REPUBLIKA.CO.ID, Oleh: Fajar Kurnianto
Allah Mahaadil terhadap manusia dan seluruh makhluk-Nya. Salah satu nama-Nya yang indah (Asmaul Husna) adalah al-'Adl (Mahaadil). Allah membalas amal saleh manusia dengan pahala dan ganjaran di akhirat tanpa dikurangi sedikit pun. Allah juga membalas amal buruk manusia dengan keburukan di dunia dan di akhirat tanpa dikurangi sedikit pun. Apa yang manusia lakukan, itu pula yang akan dia tuai di dunia dan di akhirat.
Sayangnya, manusia kerap tidak berbuat adil terhadap Allah. Kebaikan Allah dibalas dengan keburukan. Hal ini seperti yang Rasulullah sabdakan, "Allah berfirman, 'Hai anak Adam, kamu tidak adil terhadap-Ku. Aku mengasihimu dengan kenikmatan-kenikmatan, tetapi kamu membenci-Ku dengan berbuat maksiat. Kebajikan Aku turunkan kepadamu, tetapi kejahatan-kejahatanmu naik kepada-Ku. Selamanya malaikat yang mulia datang melapor tentang kamu setiap siang dan malam dengan amal-amalmu yang buruk. Akan tetapi, hai anak Adam, jika kamu mendengar perilakumu dari orang lain dan kamu tidak tahu siapa yang disifatkan, pasti kamu akan cepat membencinya'." (HR ar-Rafi'i dan ar-Rabi’).
Allah sudah begitu mengasihi dan menyayangi ma nusia dengan segala kenikmatan, karunia, dan ke baikan di dunia, tetapi manusia membalas kasih-Nya justru dengan perbuatan maksiat dan keburukan yang sejatinya merugikan dirinya sendiri, bahkan orang lain.
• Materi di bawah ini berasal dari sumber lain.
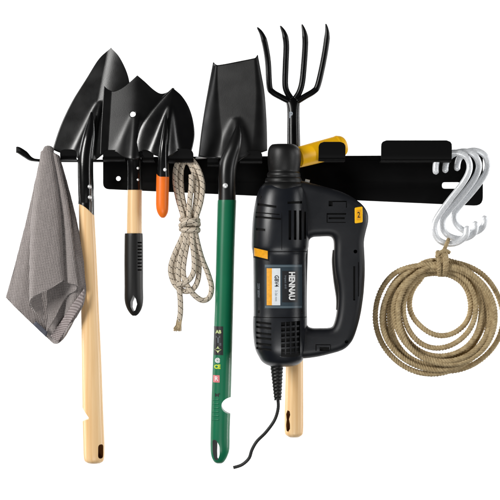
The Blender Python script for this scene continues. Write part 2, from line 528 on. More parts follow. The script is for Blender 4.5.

Padahal, tidak terhitung kenikmatan yang manusia dapatkan dari Allah, baik itu kenikmatan yang sifatnya fisik maupun nonfisik, nyata terlihat maupun tak terlihat, disadari maupun tidak, seperti yang Allah firmankan, "Dan jika kamu menghitung-hitung nikmat Allah, niscaya kamu tak dapat menentukan jumlahnya." (QS an-Nahl [16]: 18).
Udara segar yang manusia hirup, kesehatan yang mereka dapatkan, makanan yang mereka asupkan ke tubuh, minuman yang mereka teguk, anggota tubuh yang lengkap untuk beraktivitas, dan seterusnya, bukan disyukuri malah dimanfaatkan untuk hal-hal buruk.
Sementara kebaikan dan manfaat yang didapatkan bukannya dianggap sebagai balasan dari Allah dan karunia-Nya, melainkan dianggap dari usaha sendiri, tak ada peran orang lain, bahkan tak ada peran Allah yang sejatinya telah membantunya. Dalam Alquran, orang yang punya karakter seperti ini adalah Qarun, orang paling kaya pada masanya, tetapi sombong. Allah pun menenggelamkan seluruh hartanya ke dalam bumi.
Manusia sering kali tidak tahu diri dan balas budi terhadap Allah, padahal ia adalah makhluk-Nya dan tinggal di bumi-Nya serta menikmati apa yang ada di dalamnya. Manusia seperti inilah yang Allah sebut sebagai manusia yang menzalimi dirinya sendiri, sombong dan angkuh dengan kelebihan secuil yang dimiliki yang sejatinya berasal dari dan diberikan Allah sebagai ujian baginya. Merekalah manusia yang tak adil terhadap Allah. Mereka tidak adil terhadap diri sendiri, orang lain, apalagi adil terhadap Allah.
Rasulullah mengingatkan manusia untuk tahu diri dengan kebaikan yang Allah berikan kepadanya dalam bentuk membalas kebaikan itu dengan amal-amal kebaikan pula sehingga dengan demikian, manusia telah berbuat adil terhadap-Nya. Antarsesama manusia saja dianjurkan untuk membalas kebaikan dengan kebaikan yang setara, bahkan dianjurkan lebih baik, apalagi terhadap Allah. Allah memang tidak butuh amal manusia, tetapi manusialah yang membutuhkan Allah dengan amal salehnya. Sebesar apa pun perbuatan buruk manusia, itu tak akan mengurangi kebesaran Allah. Justru, dengan semakin banyak manusia berbuat buruk, semakin besar pula akibat buruk yang akan ia tanggung, tidak hanya di dunia, tetapi juga di akhirat. Wallahu a'lam.